Instructions for the task
Exactly the lines from the one that contains "Write the bpy" to the one that contains "(20, -30, 60)", both lines included, should be copied, and no others.

Items from a dataset
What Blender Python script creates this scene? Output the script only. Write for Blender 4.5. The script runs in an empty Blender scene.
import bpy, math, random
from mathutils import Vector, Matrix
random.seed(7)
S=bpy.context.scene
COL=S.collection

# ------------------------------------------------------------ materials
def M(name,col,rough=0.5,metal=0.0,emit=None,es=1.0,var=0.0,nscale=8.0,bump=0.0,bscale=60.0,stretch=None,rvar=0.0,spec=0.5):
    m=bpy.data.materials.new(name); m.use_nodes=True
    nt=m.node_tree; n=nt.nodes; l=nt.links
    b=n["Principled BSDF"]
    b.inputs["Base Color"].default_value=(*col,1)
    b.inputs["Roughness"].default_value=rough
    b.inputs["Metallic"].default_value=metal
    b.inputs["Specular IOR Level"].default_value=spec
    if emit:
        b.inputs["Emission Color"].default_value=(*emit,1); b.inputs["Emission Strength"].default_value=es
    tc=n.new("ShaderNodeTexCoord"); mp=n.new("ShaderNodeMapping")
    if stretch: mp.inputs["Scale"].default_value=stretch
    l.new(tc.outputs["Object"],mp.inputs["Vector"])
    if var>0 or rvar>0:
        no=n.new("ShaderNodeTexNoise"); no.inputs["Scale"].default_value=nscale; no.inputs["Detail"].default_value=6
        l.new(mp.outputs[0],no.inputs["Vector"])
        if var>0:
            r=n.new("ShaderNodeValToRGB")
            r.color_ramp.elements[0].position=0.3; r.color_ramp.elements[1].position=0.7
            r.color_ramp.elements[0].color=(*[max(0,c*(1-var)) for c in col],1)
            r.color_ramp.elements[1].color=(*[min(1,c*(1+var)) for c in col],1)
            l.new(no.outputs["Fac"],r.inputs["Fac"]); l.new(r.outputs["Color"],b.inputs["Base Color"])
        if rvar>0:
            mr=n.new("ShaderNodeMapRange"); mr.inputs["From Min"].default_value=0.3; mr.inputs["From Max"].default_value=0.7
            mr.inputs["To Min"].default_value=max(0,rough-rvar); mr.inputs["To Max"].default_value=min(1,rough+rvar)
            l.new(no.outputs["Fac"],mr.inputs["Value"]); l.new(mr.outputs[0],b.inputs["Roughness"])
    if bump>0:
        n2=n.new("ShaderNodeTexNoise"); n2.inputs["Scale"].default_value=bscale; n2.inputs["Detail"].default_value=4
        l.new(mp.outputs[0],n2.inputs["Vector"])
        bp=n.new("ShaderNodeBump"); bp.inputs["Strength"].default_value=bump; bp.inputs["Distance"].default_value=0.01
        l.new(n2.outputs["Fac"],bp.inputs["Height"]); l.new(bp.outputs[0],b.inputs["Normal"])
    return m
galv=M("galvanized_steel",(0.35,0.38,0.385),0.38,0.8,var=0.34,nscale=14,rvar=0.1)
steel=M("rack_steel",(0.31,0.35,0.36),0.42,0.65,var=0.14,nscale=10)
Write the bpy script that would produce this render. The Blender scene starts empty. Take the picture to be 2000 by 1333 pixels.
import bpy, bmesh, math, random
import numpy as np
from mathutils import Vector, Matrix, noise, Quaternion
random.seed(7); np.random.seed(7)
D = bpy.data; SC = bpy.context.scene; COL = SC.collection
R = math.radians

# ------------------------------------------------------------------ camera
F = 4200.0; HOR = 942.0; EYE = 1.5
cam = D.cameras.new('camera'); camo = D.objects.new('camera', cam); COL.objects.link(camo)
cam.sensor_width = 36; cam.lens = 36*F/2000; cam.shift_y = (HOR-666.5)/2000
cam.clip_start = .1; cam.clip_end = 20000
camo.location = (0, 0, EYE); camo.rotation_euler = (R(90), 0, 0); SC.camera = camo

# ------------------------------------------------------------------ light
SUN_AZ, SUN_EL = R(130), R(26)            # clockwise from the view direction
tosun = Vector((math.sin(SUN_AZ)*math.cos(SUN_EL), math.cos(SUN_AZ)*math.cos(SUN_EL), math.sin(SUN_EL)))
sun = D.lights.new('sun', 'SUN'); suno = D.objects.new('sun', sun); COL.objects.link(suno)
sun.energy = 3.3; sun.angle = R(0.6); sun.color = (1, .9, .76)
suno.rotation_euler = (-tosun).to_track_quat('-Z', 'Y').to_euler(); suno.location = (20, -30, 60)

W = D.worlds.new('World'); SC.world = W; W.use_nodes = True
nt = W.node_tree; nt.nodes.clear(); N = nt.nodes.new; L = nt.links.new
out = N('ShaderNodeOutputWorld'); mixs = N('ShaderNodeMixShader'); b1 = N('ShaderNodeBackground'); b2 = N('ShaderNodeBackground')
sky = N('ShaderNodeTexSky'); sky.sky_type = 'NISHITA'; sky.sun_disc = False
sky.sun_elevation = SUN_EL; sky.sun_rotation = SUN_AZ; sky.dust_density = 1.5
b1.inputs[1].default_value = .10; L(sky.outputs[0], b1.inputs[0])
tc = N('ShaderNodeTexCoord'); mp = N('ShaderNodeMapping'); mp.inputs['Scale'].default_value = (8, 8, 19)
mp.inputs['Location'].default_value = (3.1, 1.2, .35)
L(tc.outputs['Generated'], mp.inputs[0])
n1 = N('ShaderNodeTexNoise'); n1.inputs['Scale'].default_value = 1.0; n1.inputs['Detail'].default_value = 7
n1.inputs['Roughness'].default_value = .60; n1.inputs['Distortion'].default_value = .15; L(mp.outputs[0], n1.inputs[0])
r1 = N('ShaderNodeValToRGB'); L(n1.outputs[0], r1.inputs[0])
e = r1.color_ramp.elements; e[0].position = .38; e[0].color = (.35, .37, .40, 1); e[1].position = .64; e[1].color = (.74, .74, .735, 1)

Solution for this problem
Write the bpy script that would produce this render. The Blender scene starts empty. Take the picture to be 2000 by 1333 pixels.
import bpy, bmesh, math, random
import numpy as np
from mathutils import Vector, Matrix, noise, Quaternion
random.seed(7); np.random.seed(7)
D = bpy.data; SC = bpy.context.scene; COL = SC.collection
R = math.radians

# ------------------------------------------------------------------ camera
F = 4200.0; HOR = 942.0; EYE = 1.5
cam = D.cameras.new('camera'); camo = D.objects.new('camera', cam); COL.objects.link(camo)
cam.sensor_width = 36; cam.lens = 36*F/2000; cam.shift_y = (HOR-666.5)/2000
cam.clip_start = .1; cam.clip_end = 20000
camo.location = (0, 0, EYE); camo.rotation_euler = (R(90), 0, 0); SC.camera = camo

# ------------------------------------------------------------------ light
SUN_AZ, SUN_EL = R(130), R(26)            # clockwise from the view direction
tosun = Vector((math.sin(SUN_AZ)*math.cos(SUN_EL), math.cos(SUN_AZ)*math.cos(SUN_EL), math.sin(SUN_EL)))
sun = D.lights.new('sun', 'SUN'); suno = D.objects.new('sun', sun); COL.objects.link(suno)
sun.energy = 3.3; sun.angle = R(0.6); sun.color = (1, .9, .76)
suno.rotation_euler = (-tosun).to_track_quat('-Z', 'Y').to_euler(); suno.location = (20, -30, 60)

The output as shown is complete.